Write out, word for word, only the data from its first line to the line containing "end beyond the partition')".
::::::::::
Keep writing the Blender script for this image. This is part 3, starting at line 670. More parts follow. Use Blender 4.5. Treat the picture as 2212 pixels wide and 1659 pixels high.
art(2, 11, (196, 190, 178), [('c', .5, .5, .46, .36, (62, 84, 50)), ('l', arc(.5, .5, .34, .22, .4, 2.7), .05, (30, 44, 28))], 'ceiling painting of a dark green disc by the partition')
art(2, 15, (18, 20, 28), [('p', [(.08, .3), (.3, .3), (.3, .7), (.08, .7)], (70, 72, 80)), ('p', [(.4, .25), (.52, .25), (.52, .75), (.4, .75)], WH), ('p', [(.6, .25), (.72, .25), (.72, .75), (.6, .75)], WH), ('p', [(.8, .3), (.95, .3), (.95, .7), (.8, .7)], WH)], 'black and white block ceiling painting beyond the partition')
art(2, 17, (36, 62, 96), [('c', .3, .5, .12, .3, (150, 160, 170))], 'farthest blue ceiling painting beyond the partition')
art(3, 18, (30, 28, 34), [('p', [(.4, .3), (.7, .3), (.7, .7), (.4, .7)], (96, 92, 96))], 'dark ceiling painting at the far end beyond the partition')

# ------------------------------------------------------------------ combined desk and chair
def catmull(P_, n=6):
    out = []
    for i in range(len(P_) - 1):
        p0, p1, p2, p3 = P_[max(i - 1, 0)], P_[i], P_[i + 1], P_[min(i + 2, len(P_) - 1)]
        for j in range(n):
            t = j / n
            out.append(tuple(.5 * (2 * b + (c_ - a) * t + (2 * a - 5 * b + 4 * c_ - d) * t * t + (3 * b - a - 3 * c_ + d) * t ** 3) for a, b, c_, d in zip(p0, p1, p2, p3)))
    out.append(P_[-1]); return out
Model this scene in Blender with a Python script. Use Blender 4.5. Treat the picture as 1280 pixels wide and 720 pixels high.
::::::::::
- Exercise output
Keep writing the Blender script for this image. This is part 3, starting at line 670. More parts follow. Use Blender 4.5. Treat the picture as 2212 pixels wide and 1659 pixels high.
art(2, 11, (196, 190, 178), [('c', .5, .5, .46, .36, (62, 84, 50)), ('l', arc(.5, .5, .34, .22, .4, 2.7), .05, (30, 44, 28))], 'ceiling painting of a dark green disc by the partition')
art(2, 15, (18, 20, 28), [('p', [(.08, .3), (.3, .3), (.3, .7), (.08, .7)], (70, 72, 80)), ('p', [(.4, .25), (.52, .25), (.52, .75), (.4, .75)], WH), ('p', [(.6, .25), (.72, .25), (.72, .75), (.6, .75)], WH), ('p', [(.8, .3), (.95, .3), (.95, .7), (.8, .7)], WH)], 'black and white block ceiling painting beyond the partition')
art(2, 17, (36, 62, 96), [('c', .3, .5, .12, .3, (150, 160, 170))], 'farthest blue ceiling painting beyond the partition')
art(3, 18, (30, 28, 34), [('p', [(.4, .3), (.7, .3), (.7, .7), (.4, .7)], (96, 92, 96))], 'dark ceiling painting at the far end beyond the partition')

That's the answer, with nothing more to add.